START Provided material

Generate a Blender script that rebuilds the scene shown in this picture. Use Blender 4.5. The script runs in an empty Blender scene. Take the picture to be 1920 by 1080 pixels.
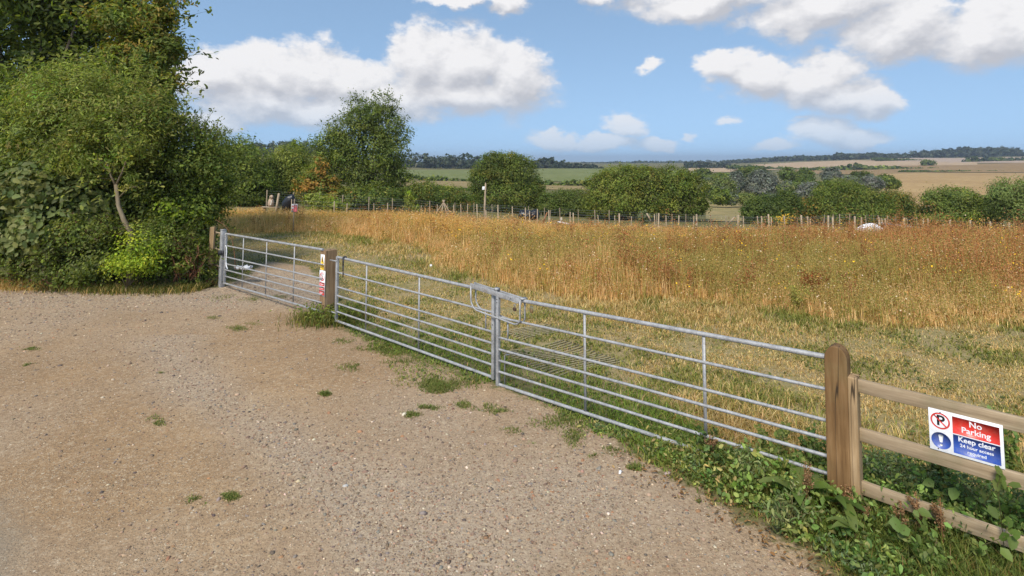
import bpy, bmesh, math, random
import numpy as np
from mathutils import Vector, Matrix
random.seed(4); RNG = np.random.default_rng(7)
SC = bpy.context.scene
COL = SC.collection

# ------------------------------------------------------------------ camera, sky, sun, exposure
F, TH, YH, HC = 1040.0, math.radians(4), 303.0, 2.75
Y0 = YH - F * math.tan(TH)
cam = bpy.data.cameras.new('camera'); camo = bpy.data.objects.new('camera', cam); COL.objects.link(camo)
camo.location = (0, 0, HC); camo.rotation_euler = (math.radians(90) + TH, 0, 0)
cam.sensor_width = 36; cam.lens = 36 * F / 1920; cam.shift_y = -(540 - Y0) / 1920
cam.clip_start = 0.05; cam.clip_end = 20000
SC.camera = camo
SC.view_settings.view_transform = 'Standard'; SC.view_settings.look = 'None'
SC.view_settings.exposure = 1.78; SC.view_settings.gamma = 1.0
SUN_EL, SUN_AZ = math.radians(48), math.radians(205)     # azimuth clockwise from +Y: behind the camera, a little left
sd = bpy.data.lights.new('sun', 'SUN'); so = bpy.data.objects.new('sun', sd); COL.objects.link(so)
sd.energy = 1.35; sd.angle = math.radians(16); sd.color = (1.0, 0.935, 0.83)
sv = Vector((math.sin(SUN_AZ) * math.cos(SUN_EL), math.cos(SUN_AZ) * math.cos(SUN_EL), math.sin(SUN_EL)))
so.rotation_euler = (-sv).to_track_quat('-Z', 'Y').to_euler(); so.location = (0, -20, 40)

def ray(x, y):
    a, b = (x - 960) / F, (Y0 - y) / F
    return np.array([a, math.cos(TH) - b * math.sin(TH), math.sin(TH) + b * math.cos(TH)])
def at(x, y, Y):
    r = ray(x, y); r = r * (Y / r[1]); r[2] += HC; return r
def gnd(x, y, z=0.0):
    r = ray(x, y); r = r * ((z - HC) / r[2]); r[2] = z; return r
def azel(x, y):
    r = ray(x, y); return math.atan2(r[0], r[1]), math.atan2(r[2], math.hypot(r[0], r[1]))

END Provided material

Work to be completed
Repeat the listing in full and exactly. Do not include any images.

Task result
Generate a Blender script that rebuilds the scene shown in this picture. Use Blender 4.5. The script runs in an empty Blender scene. Take the picture to be 1920 by 1080 pixels.
import bpy, bmesh, math, random
import numpy as np
from mathutils import Vector, Matrix
random.seed(4); RNG = np.random.default_rng(7)
SC = bpy.context.scene
COL = SC.collection

# ------------------------------------------------------------------ camera, sky, sun, exposure
F, TH, YH, HC = 1040.0, math.radians(4), 303.0, 2.75
Y0 = YH - F * math.tan(TH)
cam = bpy.data.cameras.new('camera'); camo = bpy.data.objects.new('camera', cam); COL.objects.link(camo)
camo.location = (0, 0, HC); camo.rotation_euler = (math.radians(90) + TH, 0, 0)
cam.sensor_width = 36; cam.lens = 36 * F / 1920; cam.shift_y = -(540 - Y0) / 1920
cam.clip_start = 0.05; cam.clip_end = 20000
SC.camera = camo
SC.view_settings.view_transform = 'Standard'; SC.view_settings.look = 'None'
SC.view_settings.exposure = 1.78; SC.view_settings.gamma = 1.0
SUN_EL, SUN_AZ = math.radians(48), math.radians(205)     # azimuth clockwise from +Y: behind the camera, a little left
sd = bpy.data.lights.new('sun', 'SUN'); so = bpy.data.objects.new('sun', sd); COL.objects.link(so)
sd.energy = 1.35; sd.angle = math.radians(16); sd.color = (1.0, 0.935, 0.83)
sv = Vector((math.sin(SUN_AZ) * math.cos(SUN_EL), math.cos(SUN_AZ) * math.cos(SUN_EL), math.sin(SUN_EL)))
so.rotation_euler = (-sv).to_track_quat('-Z', 'Y').to_euler(); so.location = (0, -20, 40)

def ray(x, y):
    a, b = (x - 960) / F, (Y0 - y) / F
    return np.array([a, math.cos(TH) - b * math.sin(TH), math.sin(TH) + b * math.cos(TH)])
def at(x, y, Y):
    r = ray(x, y); r = r * (Y / r[1]); r[2] += HC; return r
def gnd(x, y, z=0.0):
    r = ray(x, y); r = r * ((z - HC) / r[2]); r[2] = z; return r
def azel(x, y):
    r = ray(x, y); return math.atan2(r[0], r[1]), math.atan2(r[2], math.hypot(r[0], r[1]))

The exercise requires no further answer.